Every first-year student since the days of Adam Smith has learnt to describe equilibrium in the distribution of particular grades of labour in terms of a tendency, not to the maximisation of money gains, but to the maximisation of net advantages in the various alternatives open.

DBx: I offer this quotation from an influential book written nearly a century ago by one of the 20th-century’s most prominent economists as evidence that economists do not assume that each person acting in the market seeks maximum monetary gains to the exclusion of the satisfaction of all possible non-monetary benefits. And yet pundits who wish to discredit economics continue to insist that economics is narrowly focused on the maximization of monetary gains and, thus, cannot be trusted as a guide to public policy in a world in which individuals, in their roles as producers, have multiple goals not all of which involve increased monetary income.
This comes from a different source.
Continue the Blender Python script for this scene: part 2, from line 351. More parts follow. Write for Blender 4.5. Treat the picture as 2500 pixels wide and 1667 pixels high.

These critics of economics either are ignorant of economics or they choose to distort it. (I suspect that the former is more likely, in most cases.) Slaying an especially pathetic straw man, these critics of economics take pride in their intellectual victory and then proceed to recommend government policies – for example, protective tariffs – that they mistakenly suppose are immune to the criticisms offered by competent economists. These critics never stop to consider that if their straw man were real, then economics would predict that individuals would spend only enough money to keep themselves in peak condition as producers.

Ironically, if this straw man were real, economists would be leaders of the cult that insists that genuine consumption is not and ought not be among anyone’s activities. And Adam Smith would never have said what he said about consumption.